A neural marker of confidence predicts information seeking – new paper in Journal of Neuroscience

Awesome news: our paper on the neural markers of confidence and information seeking, with Peter Murphy, Annika Boldt, Tom Verguts and Nick Yeung, has now been in accepted in The Journal of Neuroscience. You can find the paper here! Data collection for this study was done back in 2015 (ages ago, it feels) when I spent three months in Nick Yeung’s lab at Oxford University. Actually, I collected these data in the very last week of my stay there – so the ratio data analysis/writing versus data collection for this project must be about 205:1.

In this work, we followed up on our behavioral finding that decision confidence predicts information seeking, even across conditions matched for difficulty. Here, we wanted to see whether known neural markers of confidence are predictive of such information seeking. Given previous work on this by Annika and Nick, we expected this to be the case for the Pe. We used a paradigm in which participants had to make a choice about the average color of eight elements. Before making their final choice, however, participants could decide whether or not they wanted to pay a small cost to see the stimulus again in an easier version.
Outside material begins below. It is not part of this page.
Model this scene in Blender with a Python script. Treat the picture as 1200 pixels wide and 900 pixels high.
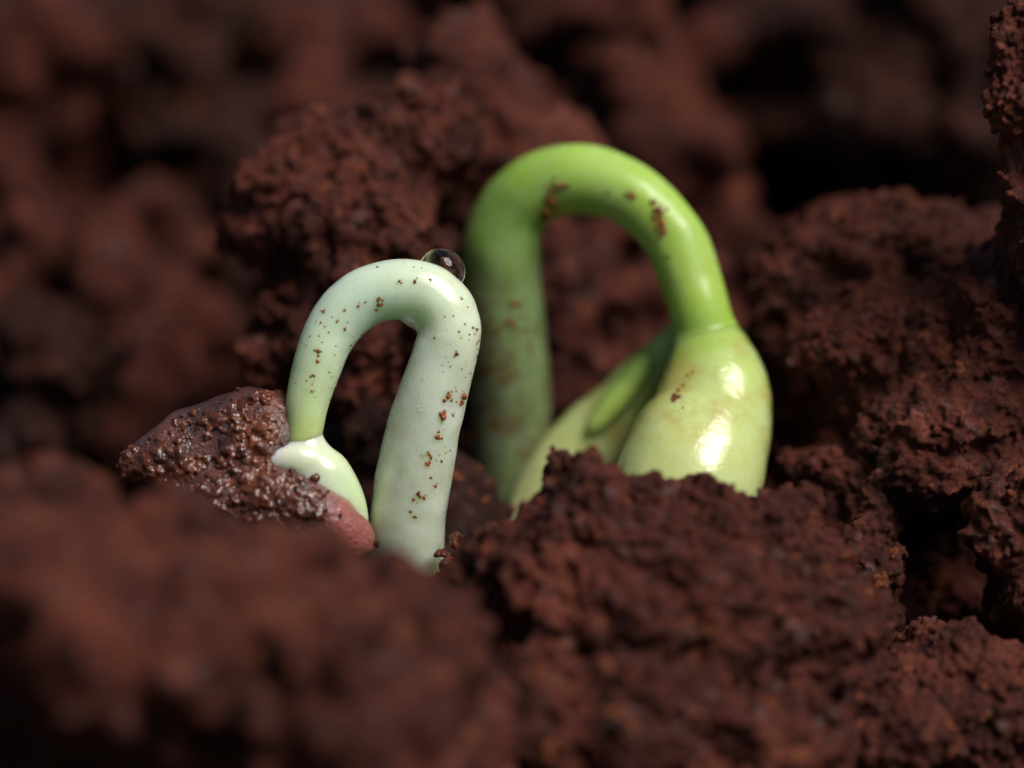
# Two bean seedlings breaking through red soil, macro close-up.  1 unit = 1 cm.
import bpy, math
import numpy as np
from mathutils import Vector, Matrix
from mathutils.bvhtree import BVHTree

sc = bpy.context.scene
for o in list(bpy.data.objects):
    bpy.data.objects.remove(o)
sc.unit_settings.system = 'METRIC'
sc.unit_settings.scale_length = 0.01

# ---------------------------------------------------------------- camera
PITCH = math.radians(24)
DIST = 18.0                       # lens to plane of focus
FRAME_W = 5.12                    # width of view in the plane of focus
F = np.array([0, math.cos(PITCH), -math.sin(PITCH)])
U = np.array([0, math.sin(PITCH), math.cos(PITCH)])
R = np.array([1.0, 0, 0])
cam_d = bpy.data.cameras.new('camera')
cam = bpy.data.objects.new('camera', cam_d)
sc.collection.objects.link(cam)
cam.location = Vector(-DIST * F)
cam.rotation_euler = (math.pi / 2 - PITCH, 0, 0)
cam_d.sensor_width = 36
cam_d.lens = 36 * DIST / FRAME_W
cam_d.clip_start = 0.1
cam_d.clip_end = 2000
cam_d.dof.use_dof = True
cam_d.dof.focus_distance = DIST
APERTURE = 0.92                   # diameter of the lens opening
cam_d.dof.aperture_fstop = cam_d.lens * 1e-3 / APERTURE
sc.camera = cam

# ---------------------------------------------------------------- sky, sun, exposure
SUN_DIR = Vector((0.46, -0.22, 0.85)).normalized()
w = bpy.data.worlds.new('World'); sc.world = w; w.use_nodes = True
nt = w.node_tree
bg = nt.nodes['Background']
sky = nt.nodes.new('ShaderNodeTexSky')
sky.sky_type = 'NISHITA'; sky.sun_disc = False; sky.ozone_density = 0.6; sky.dust_density = 1.0
sky.sun_elevation = math.asin(SUN_DIR.z)
sky.sun_rotation = math.atan2(SUN_DIR.x, SUN_DIR.y)
nt.links.new(sky.outputs[0], bg.inputs[0])
bg.inputs[1].default_value = 0.05
sun_d = bpy.data.lights.new('sun', 'SUN')
sun_d.energy = 5.0; sun_d.angle = math.radians(35); sun_d.color = (1.0, 0.96, 0.90)
sun = bpy.data.objects.new('sun', sun_d)
sc.collection.objects.link(sun)
sun.rotation_euler = (-SUN_DIR).to_track_quat('-Z', 'Y').to_euler()
sun.location = SUN_DIR * 30
vs = sc.view_settings
vs.view_transform = 'Standard'; vs.look = 'None'; vs.exposure = -0.36; vs.gamma = 1.0
vs.use_curve_mapping = False
sc.cycles.use_denoising = True
sc.cycles.max_bounces = 10
sc.cycles.transmission_bounces = 8

# ---------------------------------------------------------------- helpers
rng = np.random.default_rng(7)
PX = FRAME_W / 1200.0

def P(px, py, d=0.0):
    """a place in the soil bed: seen at (px, py) of the 1200x900 photo, d cm beyond the plane of focus"""
    s = PX * (DIST + d) / DIST
    return (px - 600) * s * R + (450 - py) * s * U + d * F

def lin(*c):
    return tuple(((v / 255 + 0.055) / 1.055) ** 2.4 if v / 255 > 0.04045 else v / 255 / 12.92 for v in c)

def ico(n):
    import bmesh
    bm = bmesh.new(); bmesh.ops.create_icosphere(bm, subdivisions=n, radius=1.0)
    v = np.array([x.co[:] for x in bm.verts]); f = np.array([[q.index for q in p.verts] for p in bm.faces])
    bm.free(); return v, f
ICO = {n: ico(n) for n in (1, 2, 3, 4, 5)}

def hash3(i, seed):
    i = i.astype(np.int64)
    h = (i[..., 0] * 73856093) ^ (i[..., 1] * 19349663) ^ (i[..., 2] * 83492791) ^ (seed * 2654435761)
    h = (h ^ (h >> 13)) * 1274126177 & 0x7fffffff
    h = (h ^ (h >> 15)) * 668265263 & 0x7fffffff
    return (h & 0xffffff) / float(0xffffff)

def vnoise(p, seed=0):
    """smooth value noise -1..1"""
    i = np.floor(p).astype(np.int64); f = p - i
    f = f * f * f * (f * (f * 6 - 15) + 10)
    out = np.zeros(len(p))
    for dx in (0, 1):
        for dy in (0, 1):
            for dz in (0, 1):
                wgt = (f[:, 0] if dx else 1 - f[:, 0]) * (f[:, 1] if dy else 1 - f[:, 1]) * (f[:, 2] if dz else 1 - f[:, 2])
                out += wgt * hash3(i + np.array([dx, dy, dz]), seed)
    return out * 2 - 1

def fbm(p, octv=3, seed=0):
    s = 0; a = 1.0
    for k in range(octv):
        s = s + a * vnoise(p * 2 ** k + 17.3 * k, seed + k); a *= 0.5
    return s

def rand_rot(n):
    q = rng.normal(size=(n, 4)); q /= np.linalg.norm(q, axis=1)[:, None]
    w_, x, y, z = q.T
    return np.stack([np.stack([1-2*(y*y+z*z), 2*(x*y-z*w_), 2*(x*z+y*w_)], -1),
                     np.stack([2*(x*y+z*w_), 1-2*(x*x+z*z), 2*(y*z-x*w_)], -1),
                     np.stack([2*(x*z-y*w_), 2*(y*z+x*w_), 1-2*(x*x+y*y)], -1)], 1)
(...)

Using multivariate decoding, we then trained a decoder at each point in time to predict based on EEG data whether a trial was judged with high or low confidence. Critically, it was then tested whether this decoder was able to classify whether participants wanted to sample more information or not. This was indeed possible in a time window following the initial speeded response. This time window corresponded to that of the Pe, a previously established neural marker of confidence (Boldt & Yeung, 2015).

In sum, our study shows that neural indices of confidence are functionally involved in information-seeking decisions.